#### Task goal
Exactly retype the lines of the material from its first line to the line with "rng = random.Random(7)", including both.

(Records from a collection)
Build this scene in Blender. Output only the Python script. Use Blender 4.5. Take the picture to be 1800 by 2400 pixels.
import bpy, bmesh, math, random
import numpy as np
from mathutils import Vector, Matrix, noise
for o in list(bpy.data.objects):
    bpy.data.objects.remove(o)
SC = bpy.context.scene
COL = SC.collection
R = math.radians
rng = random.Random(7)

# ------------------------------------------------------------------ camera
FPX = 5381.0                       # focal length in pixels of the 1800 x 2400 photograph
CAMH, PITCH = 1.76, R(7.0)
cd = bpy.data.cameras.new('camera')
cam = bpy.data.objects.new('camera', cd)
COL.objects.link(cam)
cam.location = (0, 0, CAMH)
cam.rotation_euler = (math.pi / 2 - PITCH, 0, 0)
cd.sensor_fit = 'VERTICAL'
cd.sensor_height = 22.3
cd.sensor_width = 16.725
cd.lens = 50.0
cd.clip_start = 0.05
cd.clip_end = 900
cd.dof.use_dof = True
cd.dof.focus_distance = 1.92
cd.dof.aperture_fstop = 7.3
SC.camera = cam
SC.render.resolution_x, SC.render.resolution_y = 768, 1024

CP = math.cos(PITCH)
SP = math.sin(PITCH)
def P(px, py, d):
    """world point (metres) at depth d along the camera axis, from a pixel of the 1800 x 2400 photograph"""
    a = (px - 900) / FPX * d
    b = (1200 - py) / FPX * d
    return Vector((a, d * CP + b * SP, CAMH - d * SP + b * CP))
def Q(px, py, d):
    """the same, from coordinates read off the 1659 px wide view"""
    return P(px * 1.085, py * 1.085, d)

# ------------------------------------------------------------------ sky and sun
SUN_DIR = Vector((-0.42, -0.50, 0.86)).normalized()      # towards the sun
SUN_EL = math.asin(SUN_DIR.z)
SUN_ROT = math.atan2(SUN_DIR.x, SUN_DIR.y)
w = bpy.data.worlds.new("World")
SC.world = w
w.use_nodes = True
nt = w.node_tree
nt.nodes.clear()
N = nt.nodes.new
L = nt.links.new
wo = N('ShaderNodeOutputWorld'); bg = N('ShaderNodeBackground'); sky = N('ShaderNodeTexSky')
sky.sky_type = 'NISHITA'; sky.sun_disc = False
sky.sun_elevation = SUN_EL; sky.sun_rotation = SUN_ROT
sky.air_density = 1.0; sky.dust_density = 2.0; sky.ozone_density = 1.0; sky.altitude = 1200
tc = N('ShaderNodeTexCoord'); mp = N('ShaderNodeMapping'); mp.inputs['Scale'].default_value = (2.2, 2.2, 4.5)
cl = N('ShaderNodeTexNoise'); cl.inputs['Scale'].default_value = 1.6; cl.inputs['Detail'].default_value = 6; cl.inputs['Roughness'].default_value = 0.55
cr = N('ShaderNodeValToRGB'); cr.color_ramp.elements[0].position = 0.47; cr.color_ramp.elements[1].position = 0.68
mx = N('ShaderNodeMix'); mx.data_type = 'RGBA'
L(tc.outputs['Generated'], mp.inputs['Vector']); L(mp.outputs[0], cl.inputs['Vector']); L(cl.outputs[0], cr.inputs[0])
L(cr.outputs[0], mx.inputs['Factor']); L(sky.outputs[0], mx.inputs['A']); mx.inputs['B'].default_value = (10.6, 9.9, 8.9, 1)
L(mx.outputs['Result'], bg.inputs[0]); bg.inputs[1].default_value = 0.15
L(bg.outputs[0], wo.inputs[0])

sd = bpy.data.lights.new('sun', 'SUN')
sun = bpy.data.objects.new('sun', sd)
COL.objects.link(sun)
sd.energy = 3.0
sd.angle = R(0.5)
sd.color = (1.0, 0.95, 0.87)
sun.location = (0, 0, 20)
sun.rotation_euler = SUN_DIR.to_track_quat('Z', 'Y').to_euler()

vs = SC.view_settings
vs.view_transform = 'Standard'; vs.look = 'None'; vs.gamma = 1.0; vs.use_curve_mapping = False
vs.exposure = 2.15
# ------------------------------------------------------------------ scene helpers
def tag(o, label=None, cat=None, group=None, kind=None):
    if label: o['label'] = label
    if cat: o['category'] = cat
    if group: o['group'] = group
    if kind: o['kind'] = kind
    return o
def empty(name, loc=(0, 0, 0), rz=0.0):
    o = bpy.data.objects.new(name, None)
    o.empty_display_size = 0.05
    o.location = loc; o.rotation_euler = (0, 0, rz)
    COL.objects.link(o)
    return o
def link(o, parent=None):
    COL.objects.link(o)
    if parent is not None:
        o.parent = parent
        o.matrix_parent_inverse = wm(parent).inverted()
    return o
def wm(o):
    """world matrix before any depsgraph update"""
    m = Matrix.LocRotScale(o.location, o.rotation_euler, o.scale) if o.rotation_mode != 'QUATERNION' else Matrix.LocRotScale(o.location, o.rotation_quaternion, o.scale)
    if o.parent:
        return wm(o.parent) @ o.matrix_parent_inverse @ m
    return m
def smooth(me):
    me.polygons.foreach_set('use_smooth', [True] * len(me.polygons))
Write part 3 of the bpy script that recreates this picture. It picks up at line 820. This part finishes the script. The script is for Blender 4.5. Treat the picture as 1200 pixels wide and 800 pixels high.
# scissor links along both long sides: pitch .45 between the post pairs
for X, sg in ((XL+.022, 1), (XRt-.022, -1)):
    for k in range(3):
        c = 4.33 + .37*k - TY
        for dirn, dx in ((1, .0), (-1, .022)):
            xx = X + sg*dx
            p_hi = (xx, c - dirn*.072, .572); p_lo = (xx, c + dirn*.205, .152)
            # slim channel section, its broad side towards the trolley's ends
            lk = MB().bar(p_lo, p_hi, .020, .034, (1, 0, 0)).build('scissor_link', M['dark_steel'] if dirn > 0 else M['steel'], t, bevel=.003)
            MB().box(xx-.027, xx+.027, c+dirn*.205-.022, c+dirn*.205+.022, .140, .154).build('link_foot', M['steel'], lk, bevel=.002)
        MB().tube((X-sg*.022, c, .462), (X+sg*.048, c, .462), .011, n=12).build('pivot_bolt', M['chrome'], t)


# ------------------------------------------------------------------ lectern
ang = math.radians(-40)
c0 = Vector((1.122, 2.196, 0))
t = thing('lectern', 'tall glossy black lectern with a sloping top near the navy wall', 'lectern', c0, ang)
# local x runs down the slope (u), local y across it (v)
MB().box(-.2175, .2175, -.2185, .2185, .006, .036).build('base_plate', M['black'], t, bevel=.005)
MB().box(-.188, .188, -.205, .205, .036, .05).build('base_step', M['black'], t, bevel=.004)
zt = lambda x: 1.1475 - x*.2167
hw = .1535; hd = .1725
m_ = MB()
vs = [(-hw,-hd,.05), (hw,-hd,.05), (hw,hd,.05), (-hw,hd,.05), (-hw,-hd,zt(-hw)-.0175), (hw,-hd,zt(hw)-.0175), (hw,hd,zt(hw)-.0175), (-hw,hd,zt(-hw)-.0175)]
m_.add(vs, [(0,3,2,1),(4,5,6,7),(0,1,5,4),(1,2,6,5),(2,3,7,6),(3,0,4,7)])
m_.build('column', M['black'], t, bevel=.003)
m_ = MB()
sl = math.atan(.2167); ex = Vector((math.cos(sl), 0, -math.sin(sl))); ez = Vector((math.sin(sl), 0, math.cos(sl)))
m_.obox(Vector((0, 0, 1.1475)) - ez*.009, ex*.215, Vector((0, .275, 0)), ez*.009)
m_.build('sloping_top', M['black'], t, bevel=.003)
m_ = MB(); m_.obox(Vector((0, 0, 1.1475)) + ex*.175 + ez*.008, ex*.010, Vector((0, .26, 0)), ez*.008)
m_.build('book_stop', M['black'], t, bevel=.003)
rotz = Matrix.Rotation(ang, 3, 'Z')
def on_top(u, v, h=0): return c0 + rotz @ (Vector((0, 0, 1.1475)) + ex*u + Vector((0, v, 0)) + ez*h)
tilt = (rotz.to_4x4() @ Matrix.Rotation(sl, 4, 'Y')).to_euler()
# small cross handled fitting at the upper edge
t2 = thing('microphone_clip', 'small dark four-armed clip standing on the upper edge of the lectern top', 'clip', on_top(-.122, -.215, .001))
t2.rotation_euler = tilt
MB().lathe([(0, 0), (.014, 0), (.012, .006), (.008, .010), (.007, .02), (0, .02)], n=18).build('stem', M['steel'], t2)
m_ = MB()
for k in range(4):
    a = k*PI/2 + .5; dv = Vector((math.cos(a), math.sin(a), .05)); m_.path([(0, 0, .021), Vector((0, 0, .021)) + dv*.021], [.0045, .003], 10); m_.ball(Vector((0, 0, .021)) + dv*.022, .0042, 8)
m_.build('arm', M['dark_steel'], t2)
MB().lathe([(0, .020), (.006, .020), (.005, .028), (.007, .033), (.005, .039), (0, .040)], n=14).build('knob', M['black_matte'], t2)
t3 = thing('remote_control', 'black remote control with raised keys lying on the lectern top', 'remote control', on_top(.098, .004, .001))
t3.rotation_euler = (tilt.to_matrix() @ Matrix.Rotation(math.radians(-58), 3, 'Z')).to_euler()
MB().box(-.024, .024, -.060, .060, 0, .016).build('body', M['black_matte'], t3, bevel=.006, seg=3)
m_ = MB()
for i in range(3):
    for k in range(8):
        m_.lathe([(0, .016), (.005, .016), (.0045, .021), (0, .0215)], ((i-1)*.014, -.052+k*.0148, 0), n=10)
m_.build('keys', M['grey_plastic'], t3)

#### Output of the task
Build this scene in Blender. Output only the Python script. Use Blender 4.5. Take the picture to be 1800 by 2400 pixels.
import bpy, bmesh, math, random
import numpy as np
from mathutils import Vector, Matrix, noise
for o in list(bpy.data.objects):
    bpy.data.objects.remove(o)
SC = bpy.context.scene
COL = SC.collection
R = math.radians
rng = random.Random(7)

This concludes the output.